When the lanthanum hydride researchers put La4H23 under magnetic fields stronger than its critical magnetic field—breaking its superconducting spell—they saw some unexpected material behaviors. Magnetic fields tend to increase electrical resistance in most metals, but in this high-magnetism state, their material’s resistance sharply dropped instead. Additionally, most metals become less resistant as they cool. But chilled below around –233 °C, the material’s resistance actually rose as its temperature kept decreasing.

“Although high critical temperatures have been a major goal in the field of superconductivity, the critical magnetic field is also important,” said Walsh. “This is especially true for applications that use the superconducting state to generate high magnetic fields.”
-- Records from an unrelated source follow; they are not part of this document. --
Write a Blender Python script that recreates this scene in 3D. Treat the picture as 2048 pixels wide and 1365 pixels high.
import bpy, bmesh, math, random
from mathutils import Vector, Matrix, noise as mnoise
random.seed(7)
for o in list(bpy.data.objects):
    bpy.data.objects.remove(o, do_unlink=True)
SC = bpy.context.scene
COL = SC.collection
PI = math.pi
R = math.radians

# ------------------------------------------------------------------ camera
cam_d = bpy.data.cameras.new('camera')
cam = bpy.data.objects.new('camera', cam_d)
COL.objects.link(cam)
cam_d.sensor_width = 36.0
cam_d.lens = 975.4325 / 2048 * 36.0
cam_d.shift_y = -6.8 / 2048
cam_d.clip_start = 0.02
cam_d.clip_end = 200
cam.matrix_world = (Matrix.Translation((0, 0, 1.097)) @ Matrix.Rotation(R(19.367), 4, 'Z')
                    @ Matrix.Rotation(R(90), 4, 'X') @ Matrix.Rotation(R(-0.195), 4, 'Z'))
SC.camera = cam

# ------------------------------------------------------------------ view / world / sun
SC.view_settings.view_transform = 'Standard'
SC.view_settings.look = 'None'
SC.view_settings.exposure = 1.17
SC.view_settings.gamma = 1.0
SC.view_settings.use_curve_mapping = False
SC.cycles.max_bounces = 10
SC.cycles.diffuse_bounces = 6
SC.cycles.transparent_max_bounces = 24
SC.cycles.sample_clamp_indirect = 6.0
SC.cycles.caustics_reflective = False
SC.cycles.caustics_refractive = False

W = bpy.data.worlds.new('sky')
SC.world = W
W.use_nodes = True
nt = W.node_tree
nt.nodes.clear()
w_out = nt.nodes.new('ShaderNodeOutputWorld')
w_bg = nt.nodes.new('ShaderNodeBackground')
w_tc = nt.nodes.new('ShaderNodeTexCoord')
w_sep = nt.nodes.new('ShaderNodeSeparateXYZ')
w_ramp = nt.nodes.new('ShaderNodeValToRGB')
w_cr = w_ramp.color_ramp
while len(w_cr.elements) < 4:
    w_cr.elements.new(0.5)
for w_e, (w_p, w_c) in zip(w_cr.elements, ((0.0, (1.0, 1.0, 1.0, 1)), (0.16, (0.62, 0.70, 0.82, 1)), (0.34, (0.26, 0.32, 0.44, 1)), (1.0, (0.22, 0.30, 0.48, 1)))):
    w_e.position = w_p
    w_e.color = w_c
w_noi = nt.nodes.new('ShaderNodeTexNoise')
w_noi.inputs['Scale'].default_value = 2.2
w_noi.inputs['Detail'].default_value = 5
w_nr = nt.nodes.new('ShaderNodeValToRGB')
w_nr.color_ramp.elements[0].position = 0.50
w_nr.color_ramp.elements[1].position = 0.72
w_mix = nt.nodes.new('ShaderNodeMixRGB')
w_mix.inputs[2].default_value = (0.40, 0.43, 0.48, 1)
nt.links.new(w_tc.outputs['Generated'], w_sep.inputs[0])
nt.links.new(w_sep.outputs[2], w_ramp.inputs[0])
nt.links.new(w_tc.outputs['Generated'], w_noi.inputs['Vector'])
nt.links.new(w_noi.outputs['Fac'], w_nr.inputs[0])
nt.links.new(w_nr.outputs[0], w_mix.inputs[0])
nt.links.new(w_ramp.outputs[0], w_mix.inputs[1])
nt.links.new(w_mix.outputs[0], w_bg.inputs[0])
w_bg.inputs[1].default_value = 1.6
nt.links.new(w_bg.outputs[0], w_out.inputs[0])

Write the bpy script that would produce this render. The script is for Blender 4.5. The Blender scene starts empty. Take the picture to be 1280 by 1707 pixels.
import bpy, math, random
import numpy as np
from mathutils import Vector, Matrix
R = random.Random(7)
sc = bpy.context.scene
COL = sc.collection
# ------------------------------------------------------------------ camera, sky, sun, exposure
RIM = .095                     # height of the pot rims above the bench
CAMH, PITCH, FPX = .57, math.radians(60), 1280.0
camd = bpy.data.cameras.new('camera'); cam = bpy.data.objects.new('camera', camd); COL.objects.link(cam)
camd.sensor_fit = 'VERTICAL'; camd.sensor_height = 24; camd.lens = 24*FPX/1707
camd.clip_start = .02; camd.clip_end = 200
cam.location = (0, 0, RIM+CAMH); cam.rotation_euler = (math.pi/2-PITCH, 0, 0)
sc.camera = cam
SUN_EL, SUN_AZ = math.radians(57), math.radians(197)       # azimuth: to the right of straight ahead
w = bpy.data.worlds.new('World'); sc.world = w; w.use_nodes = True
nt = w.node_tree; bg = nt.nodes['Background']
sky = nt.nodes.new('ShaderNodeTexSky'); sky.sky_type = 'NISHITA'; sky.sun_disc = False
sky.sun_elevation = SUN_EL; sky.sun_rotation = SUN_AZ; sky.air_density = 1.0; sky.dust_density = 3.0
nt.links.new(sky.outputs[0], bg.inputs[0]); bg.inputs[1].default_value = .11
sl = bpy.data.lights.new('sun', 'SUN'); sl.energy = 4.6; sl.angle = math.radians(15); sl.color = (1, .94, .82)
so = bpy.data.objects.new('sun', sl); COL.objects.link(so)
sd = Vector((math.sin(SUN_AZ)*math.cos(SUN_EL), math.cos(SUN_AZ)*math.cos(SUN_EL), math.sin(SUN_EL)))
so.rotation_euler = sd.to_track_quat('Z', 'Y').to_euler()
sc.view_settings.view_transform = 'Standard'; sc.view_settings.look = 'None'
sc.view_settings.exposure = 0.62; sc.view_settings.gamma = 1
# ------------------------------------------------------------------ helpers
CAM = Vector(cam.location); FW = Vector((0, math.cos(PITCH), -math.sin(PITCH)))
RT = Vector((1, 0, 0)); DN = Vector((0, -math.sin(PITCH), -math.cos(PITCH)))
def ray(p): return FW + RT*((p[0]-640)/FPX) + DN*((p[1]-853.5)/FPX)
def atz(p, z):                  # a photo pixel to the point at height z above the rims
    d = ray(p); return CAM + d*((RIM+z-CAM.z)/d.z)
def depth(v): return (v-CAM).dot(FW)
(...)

Lanthanum hydrides have glittered at the front of the superconductor stage since 2020. That year, scientists showed that lanthanum dihydride became a superconductor at –23 °C at the previously noted fraction-of-a-terapascal level of pressure.

Putting aside repeated claims that other scientists have failed to replicate, –23 °C is the closest researchers have come to room-temperature superconductivity. Naturally, lanthanum decahydride‘s discovery sent scientists scrambling after other lanthanum hydrides. La4H23 was one of them. In 2022, one team crafted La4H23 alongside six other lanthanum hydrides.

The authors, led by Jianning Guo of Jilin University, in China, published their work in April in the journal National Science Review.